Some London boroughs have bucked the trend entirely with prices in Barnet and the City of Westminster rising in the month to August.

According to the latest Rightmove House Price Index, prices in Barnet increased by 7.1 per cent to reach £717,397 this month, the biggest rise in the capital. In Westminster, asking prices increased 4.5 per cent to £2,146,526.

The property website found that across London, August asking prices were 1.3 per cent lower than in July, the smallest summer discount that sellers have offered prospective buyers since the onset of the credit crunch in 2007.

Last year, the discount averaged out at £17,697, while in 2015 this has reduced to just £8,289.
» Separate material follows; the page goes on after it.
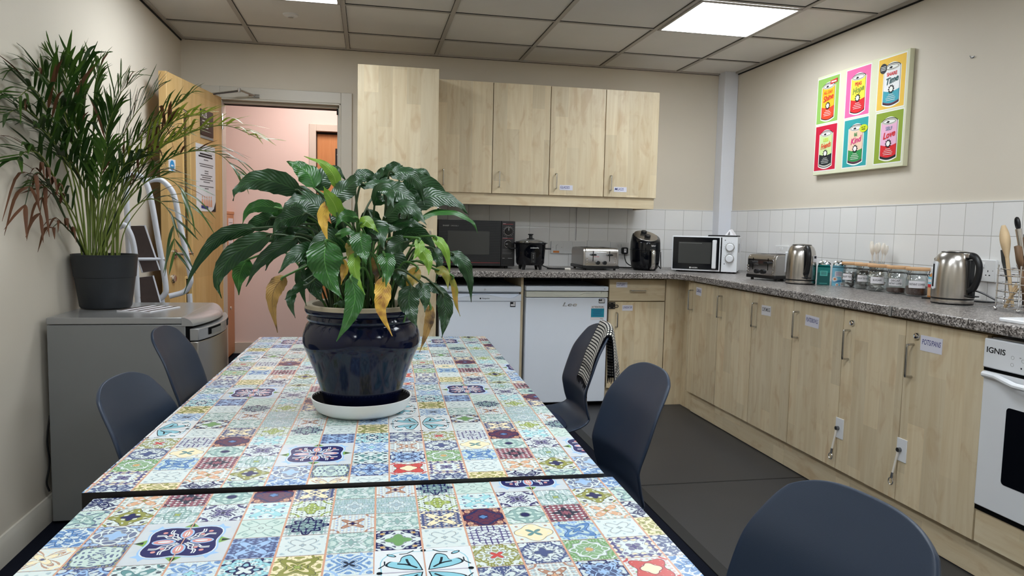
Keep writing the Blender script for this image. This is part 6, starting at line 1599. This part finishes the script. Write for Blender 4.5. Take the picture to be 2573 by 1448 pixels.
for i, (pts, w, c, tw) in enumerate(LILY):
    P = [Vector(p) - org for p in pts]
    b = MB(LEAF[c]); leaf_blade(b, P, w * .93, n=18, m=6, wav=.06 if c != 'D' else .085, twist=tw, seed=i, fold=.22 if c in 'YBO' else .14)
    # stalk from the soil to the leaf base
    a = rg.random() * 2 * PI; r0 = .015 + .06 * math.sqrt(rg.random()); g = Vector((r0 * math.cos(a), r0 * math.sin(a) * .8, .205))
    if P[0].z < .26: g.z = .21; g.x = max(-.09, min(.09, P[0].x * .7)); g.y = max(-.09, min(.06, P[0].y * .7))
    d0 = (P[1] - P[0]).normalized(); e = P[0]
    mid = g.lerp(e, .6) + Vector((0, 0, .05 + .12 * abs((e - g).x)))
    lf = b.build('leaf', t, recalc=False)
    b = MB('petiole' if c in 'MLYBO' else 'stalk_dk'); b.tube(spline([g, g.lerp(mid, .55) + Vector((0, 0, .015)), mid, e, e + d0 * .012], 4), .0024, 6); b.build('petiole', lf)
for k in range(14):
    a = rg.random() * 2 * PI; r0 = .07 * math.sqrt(rg.random()); r1 = .05 + .11 * rg.random(); z1 = .30 + .14 * rg.random()
    b = MB('petiole'); b.tube(spline([(r0 * math.cos(a), r0 * math.sin(a), .205), (r0 * 1.2 * math.cos(a), r0 * 1.2 * math.sin(a), .26), (r1 * math.cos(a), r1 * math.sin(a) * .7, z1)], 5), .0024, 6); b.build('stalk', t)

# leaves filling the heart of the plant
rg = random.Random(5)
for k in range(16):
    a = 2 * PI * k / 16 + rg.uniform(-.2, .2); r0 = .05; r1 = rg.uniform(.05, .13); zb = rg.uniform(.33, .50); L = rg.uniform(.09, .13)
    e = Vector((r1 * math.cos(a), r1 * math.sin(a) * .8, zb)); d = Vector((math.cos(a), math.sin(a) * .8, .3)).normalized()
    b = MB(LEAF['D']); leaf_blade(b, [e, e + d * L * .4 + Vector((0, 0, .012)), e + d * L * .8 + Vector((0, 0, -.012)), e + d * L * 1.1 + Vector((0, 0, -.055))], rg.uniform(.04, .055), n=14, wav=.06, twist=rg.uniform(-.4, .4), seed=200 + k)
    lf = b.build('leaf', t, recalc=False); g = Vector((r0 * math.cos(a), r0 * math.sin(a), .207))
    b = MB('stalk_dk'); b.tube(spline([g, g.lerp(e, .5) + Vector((0, 0, .03)), e, e + d * .01], 4), .0022, 6); b.build('petiole', lf)

# ------------------------------------------------------------------ palm in the black pot
t = thing('potted_palm', 'tall bushy palm with browning tips in a black ribbed pot on the silver fridge', 'potted plant', (-3.786, -1.868, .8045))
prof = [(.0001, 0), (.094, 0), (.098, .006), (.1135, .125), (.1135, .127), (.1165, .129)]
b = MB('pot_black'); b.lathe(prof, n=64, cap=False); pot = b.build('pot', t)
P = [(.1165, .129)]
for k in range(24): P.append((.1165 + .0075 * k / 23 + (.0006 if k % 2 else 0), .131 + .085 * k / 23))
P += [(.1255, .219), (.1255, .222), (.121, .222), (.118, .2)]
b = MB('pot_black'); b.lathe(P, n=64, cap=False); b.build('ribbed_band', pot, smooth=60)
b = MB('soil'); b.lathe([(.0001, .2), (.118, .196)], n=32, cap=False); b.build('soil', t)
org = Vector((-3.786, -1.868, .8045)); rg = random.Random(21)
def frond(pts, c, ll, n, seed):
    rg = random.Random(seed)
    C = spline([Vector(p) - org for p in pts], 8); N = len(C) - 1
    b = MB('cane' if c != 'B' else 'stalk_dk'); b.tube(C, [.0032 * (1 - .8 * i / N) + .0006 for i in range(N + 1)], 6, caps=False)
    fo = None
    for k in range(n):
        tt = .36 + .62 * k / (n - 1); x = tt * N; i = min(int(x), N - 1); p = C[i].lerp(C[i + 1], x - i); tg = (C[min(i + 1, N)] - C[max(0, i - 1)]).normalized()
        sd = tg.cross(Vector((0, 0, 1)));
        if sd.length < .2: sd = tg.cross(Vector((1, .3, 0)))
        sd.normalize(); up = sd.cross(tg).normalized()
        for s in (-1, 1):
            L = ll * 1.18 * (.6 + .4 * math.sin(PI * min(1, (k + 1.5) / (n + 1)))) * rg.uniform(.75, 1.15)
            dr = (tg * rg.uniform(.9, 1.2) + sd * s * rg.uniform(.28, .62) + up * rg.uniform(.1, .4)).normalized()
            q = p + dr * L * .5; e = p + dr * L * .95 + Vector((0, 0, -L * rg.uniform(.05, .36 if c != 'B' else 1.0)))
            def safe(v):
                if v.x + org.x < -3.905: v.x = -3.905 - org.x
                return v
            cc = c
            if c in 'DM' and rg.random() < .07: cc = 'B'
            elif c == 'D' and rg.random() < .4: cc = 'M'
            b.use(PALM[cc]); leaf_blade(b, [p, safe(q), safe(e)], rg.uniform(.0085, .015), n=7, m=2, fold=.3, wav=.0, twist=.3, seed=rg.randint(0, 999), shape='palm', face=up + Vector((0, -.3, .1)))
    o = b.build('frond', t, recalc=False, smooth=60)
    for v in o.data.vertices:
        if v.co.x + org.x < -3.909: v.co.x = -3.909 - org.x
for i, (pts, c, ll, n) in enumerate(PALMF): frond(pts, c, ll, n, i)
for k in range(20):
    a = rg.random() * 2 * PI; r0 = .07 * math.sqrt(rg.random()); h = rg.uniform(.25, .5); tx = rg.uniform(-.05, .12)
    b = MB('cane'); x0, y0 = r0 * math.cos(a), r0 * math.sin(a)
    pts = [(x0, y0, .19), (x0 * 1.1 + tx * .25, y0, .19 + h * .5), (max(-.12, x0 * 1.3 + tx), y0 * 1.4, .19 + h)]
    b.tube(spline(pts, 5), [.0031 - .00016 * q for q in range(11)], 6); b.build('cane', t)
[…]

Miles Shipside, Righthmove director and housing market analyst said: “Buyers can normally pick up some bargains in August as sellers who are marketing their homes when they should be holidaying often have a pressing need to sell and mark their prices down pretty aggressively.
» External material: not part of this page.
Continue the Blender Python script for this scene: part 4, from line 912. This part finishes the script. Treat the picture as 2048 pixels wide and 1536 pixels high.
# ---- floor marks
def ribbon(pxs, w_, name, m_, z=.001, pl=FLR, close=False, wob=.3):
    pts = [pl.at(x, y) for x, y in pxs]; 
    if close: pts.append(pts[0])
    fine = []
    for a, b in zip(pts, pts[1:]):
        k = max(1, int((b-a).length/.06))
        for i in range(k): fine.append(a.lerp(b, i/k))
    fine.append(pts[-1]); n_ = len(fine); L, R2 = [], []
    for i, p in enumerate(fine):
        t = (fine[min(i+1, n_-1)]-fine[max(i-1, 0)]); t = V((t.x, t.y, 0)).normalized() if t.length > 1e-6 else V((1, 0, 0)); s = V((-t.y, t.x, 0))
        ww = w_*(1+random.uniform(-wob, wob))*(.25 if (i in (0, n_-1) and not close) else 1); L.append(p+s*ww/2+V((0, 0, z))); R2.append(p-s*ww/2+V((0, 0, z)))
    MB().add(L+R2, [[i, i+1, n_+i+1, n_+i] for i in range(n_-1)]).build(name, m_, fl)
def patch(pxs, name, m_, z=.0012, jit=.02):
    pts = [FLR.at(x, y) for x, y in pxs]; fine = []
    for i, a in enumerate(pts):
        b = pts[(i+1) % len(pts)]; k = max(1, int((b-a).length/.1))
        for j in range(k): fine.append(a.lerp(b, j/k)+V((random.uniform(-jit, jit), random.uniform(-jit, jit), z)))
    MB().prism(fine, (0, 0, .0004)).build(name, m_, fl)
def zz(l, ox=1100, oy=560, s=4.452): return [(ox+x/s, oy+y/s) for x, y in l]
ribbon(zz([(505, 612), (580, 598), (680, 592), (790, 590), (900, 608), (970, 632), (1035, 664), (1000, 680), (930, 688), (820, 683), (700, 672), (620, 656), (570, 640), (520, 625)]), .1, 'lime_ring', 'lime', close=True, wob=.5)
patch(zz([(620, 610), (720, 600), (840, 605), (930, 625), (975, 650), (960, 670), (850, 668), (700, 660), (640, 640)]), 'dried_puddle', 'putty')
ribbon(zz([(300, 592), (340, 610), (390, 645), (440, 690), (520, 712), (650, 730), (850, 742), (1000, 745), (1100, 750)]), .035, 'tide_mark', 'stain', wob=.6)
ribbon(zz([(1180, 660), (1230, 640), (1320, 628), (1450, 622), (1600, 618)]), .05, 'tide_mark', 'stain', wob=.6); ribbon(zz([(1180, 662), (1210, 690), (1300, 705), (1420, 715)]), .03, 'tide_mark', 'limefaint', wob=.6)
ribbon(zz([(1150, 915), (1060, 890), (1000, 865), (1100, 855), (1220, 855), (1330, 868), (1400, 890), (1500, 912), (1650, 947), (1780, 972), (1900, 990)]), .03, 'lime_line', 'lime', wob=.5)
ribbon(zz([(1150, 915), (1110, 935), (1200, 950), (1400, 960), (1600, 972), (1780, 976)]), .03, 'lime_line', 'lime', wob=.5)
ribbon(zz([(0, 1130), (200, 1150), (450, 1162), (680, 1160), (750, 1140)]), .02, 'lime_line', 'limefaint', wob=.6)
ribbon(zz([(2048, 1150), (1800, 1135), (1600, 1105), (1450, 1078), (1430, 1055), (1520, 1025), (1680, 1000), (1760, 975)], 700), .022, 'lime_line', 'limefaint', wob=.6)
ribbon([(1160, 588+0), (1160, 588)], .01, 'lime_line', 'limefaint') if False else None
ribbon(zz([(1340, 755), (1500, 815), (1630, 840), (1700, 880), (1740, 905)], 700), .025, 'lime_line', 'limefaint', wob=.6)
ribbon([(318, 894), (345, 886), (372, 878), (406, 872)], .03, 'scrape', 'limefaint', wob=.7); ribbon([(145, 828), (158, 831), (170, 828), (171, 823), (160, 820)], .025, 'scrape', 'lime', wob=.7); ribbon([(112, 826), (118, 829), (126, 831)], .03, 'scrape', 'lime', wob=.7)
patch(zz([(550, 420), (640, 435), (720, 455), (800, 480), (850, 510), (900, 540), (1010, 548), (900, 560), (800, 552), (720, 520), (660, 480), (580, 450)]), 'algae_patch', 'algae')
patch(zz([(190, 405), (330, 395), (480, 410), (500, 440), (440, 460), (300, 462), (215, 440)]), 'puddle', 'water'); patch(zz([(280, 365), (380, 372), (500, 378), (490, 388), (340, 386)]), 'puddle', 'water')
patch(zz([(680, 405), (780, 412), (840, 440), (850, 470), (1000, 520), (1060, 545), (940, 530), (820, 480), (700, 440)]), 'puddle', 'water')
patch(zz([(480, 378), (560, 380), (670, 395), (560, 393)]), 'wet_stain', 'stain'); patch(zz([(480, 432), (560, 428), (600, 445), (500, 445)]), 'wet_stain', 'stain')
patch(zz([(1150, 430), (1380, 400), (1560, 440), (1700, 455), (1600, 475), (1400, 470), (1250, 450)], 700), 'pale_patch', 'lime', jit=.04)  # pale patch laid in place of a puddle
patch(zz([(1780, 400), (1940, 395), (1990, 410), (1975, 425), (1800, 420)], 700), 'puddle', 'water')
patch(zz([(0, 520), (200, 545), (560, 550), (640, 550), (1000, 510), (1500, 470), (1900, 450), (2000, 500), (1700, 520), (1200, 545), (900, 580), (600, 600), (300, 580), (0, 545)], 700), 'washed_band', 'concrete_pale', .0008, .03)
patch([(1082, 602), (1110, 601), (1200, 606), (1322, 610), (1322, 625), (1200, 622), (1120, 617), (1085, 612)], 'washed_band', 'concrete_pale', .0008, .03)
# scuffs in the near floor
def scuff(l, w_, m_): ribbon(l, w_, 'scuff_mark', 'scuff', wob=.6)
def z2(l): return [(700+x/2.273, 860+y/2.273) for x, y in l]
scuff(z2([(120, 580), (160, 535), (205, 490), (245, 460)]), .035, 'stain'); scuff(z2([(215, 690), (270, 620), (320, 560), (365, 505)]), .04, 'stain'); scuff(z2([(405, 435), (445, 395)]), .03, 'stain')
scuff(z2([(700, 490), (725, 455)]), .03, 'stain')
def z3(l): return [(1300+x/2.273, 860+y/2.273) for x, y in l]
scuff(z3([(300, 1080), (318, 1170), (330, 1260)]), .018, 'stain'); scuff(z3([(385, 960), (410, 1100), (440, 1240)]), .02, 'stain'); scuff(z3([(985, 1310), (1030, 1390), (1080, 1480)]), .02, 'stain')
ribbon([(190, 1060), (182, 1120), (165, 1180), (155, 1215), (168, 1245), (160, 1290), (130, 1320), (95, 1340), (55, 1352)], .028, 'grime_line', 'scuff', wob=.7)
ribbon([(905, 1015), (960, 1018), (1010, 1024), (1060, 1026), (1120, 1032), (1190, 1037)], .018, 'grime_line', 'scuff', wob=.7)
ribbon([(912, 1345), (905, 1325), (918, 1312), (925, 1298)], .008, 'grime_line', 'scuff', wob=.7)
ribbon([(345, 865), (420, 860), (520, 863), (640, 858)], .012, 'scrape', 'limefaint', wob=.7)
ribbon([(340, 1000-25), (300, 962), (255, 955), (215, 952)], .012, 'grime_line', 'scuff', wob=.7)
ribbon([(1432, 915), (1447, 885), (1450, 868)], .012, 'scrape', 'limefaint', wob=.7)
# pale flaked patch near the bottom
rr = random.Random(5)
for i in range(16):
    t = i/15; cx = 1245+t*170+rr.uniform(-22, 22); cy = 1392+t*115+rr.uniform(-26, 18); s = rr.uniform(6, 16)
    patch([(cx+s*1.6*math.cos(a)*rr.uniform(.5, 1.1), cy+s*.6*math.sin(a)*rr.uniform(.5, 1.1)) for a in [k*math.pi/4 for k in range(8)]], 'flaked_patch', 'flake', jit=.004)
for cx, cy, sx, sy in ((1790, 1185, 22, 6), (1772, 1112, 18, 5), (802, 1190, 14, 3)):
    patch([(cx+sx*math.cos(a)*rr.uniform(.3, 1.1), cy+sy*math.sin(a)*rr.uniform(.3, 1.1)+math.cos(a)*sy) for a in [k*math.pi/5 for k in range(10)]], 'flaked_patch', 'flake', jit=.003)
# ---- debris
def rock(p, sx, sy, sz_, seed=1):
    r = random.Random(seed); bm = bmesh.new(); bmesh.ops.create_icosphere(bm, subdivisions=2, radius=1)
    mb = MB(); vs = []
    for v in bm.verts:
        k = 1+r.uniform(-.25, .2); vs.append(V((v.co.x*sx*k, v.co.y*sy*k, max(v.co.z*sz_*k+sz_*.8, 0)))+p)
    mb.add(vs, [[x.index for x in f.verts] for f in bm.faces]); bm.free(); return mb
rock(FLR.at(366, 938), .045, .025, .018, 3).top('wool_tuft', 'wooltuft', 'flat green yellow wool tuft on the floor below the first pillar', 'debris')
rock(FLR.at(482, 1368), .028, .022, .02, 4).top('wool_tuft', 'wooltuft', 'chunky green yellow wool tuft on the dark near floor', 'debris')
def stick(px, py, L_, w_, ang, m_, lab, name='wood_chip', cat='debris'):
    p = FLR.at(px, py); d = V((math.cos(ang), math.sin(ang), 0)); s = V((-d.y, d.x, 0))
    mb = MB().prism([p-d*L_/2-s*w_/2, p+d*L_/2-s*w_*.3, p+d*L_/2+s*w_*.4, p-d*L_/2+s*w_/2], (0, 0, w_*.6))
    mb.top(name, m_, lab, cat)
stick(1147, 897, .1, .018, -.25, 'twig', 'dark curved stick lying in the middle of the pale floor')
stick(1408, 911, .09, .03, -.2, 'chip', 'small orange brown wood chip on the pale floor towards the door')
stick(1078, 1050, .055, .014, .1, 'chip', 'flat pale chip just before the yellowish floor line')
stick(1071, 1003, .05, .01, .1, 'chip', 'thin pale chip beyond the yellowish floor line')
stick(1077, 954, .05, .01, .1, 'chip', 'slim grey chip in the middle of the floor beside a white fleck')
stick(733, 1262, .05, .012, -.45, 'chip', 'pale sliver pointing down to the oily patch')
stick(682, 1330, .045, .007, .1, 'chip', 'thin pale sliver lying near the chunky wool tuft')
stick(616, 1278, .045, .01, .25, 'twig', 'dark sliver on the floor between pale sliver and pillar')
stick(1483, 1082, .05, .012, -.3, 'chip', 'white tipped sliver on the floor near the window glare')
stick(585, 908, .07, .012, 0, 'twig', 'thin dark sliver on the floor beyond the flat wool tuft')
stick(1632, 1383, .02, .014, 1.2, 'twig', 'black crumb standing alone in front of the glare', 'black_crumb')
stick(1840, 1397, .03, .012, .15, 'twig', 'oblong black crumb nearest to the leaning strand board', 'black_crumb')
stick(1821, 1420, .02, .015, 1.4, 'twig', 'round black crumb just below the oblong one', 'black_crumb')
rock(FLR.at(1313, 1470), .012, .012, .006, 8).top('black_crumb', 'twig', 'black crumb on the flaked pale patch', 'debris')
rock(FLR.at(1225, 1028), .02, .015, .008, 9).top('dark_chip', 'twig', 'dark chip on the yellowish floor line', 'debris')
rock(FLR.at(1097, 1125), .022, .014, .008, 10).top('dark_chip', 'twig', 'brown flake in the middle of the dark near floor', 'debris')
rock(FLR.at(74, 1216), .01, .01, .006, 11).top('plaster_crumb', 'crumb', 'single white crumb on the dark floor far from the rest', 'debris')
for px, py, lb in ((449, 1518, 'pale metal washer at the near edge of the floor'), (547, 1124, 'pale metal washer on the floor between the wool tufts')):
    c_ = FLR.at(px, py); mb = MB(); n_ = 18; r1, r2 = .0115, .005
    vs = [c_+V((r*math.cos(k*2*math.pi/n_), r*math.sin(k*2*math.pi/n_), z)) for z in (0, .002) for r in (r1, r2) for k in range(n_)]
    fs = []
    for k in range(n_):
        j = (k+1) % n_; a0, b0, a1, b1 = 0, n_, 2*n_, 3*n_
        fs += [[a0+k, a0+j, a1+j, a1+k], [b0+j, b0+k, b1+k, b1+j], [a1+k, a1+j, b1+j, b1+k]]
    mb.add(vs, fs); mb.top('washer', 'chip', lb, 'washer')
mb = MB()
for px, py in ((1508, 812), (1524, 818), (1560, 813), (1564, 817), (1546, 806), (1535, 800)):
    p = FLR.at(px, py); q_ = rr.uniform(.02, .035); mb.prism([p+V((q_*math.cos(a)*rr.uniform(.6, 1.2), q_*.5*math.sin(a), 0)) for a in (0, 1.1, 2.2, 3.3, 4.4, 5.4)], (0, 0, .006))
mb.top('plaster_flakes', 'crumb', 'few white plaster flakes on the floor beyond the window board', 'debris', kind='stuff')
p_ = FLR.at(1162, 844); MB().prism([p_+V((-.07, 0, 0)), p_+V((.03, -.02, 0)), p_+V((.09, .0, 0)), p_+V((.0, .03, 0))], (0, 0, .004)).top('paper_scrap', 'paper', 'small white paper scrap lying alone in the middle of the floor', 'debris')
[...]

“While the average discounts on properties put up for sale this month compared to last is not unsubstantial it is under half the figure of last year”.

According to the website, the number of newly marketed properties fell by 18 per cent compared to the same period last year, with lower stock levels and high demand combining to drive prices up.

Rightmove attributes this reluctance to sell to three main factors: the costs of moving, the lack of property to buy and the shortage of affordable property.

Moving costs have risen as lenders are now requiring more substantial deposits than in the past, meaning that potential vendors increasingly expand and improve rather than move.

This, in turn, means that high demand locations have suffered from property gridlock, as would-be sellers hesitate to come to the market putting an upwards pressure on prices.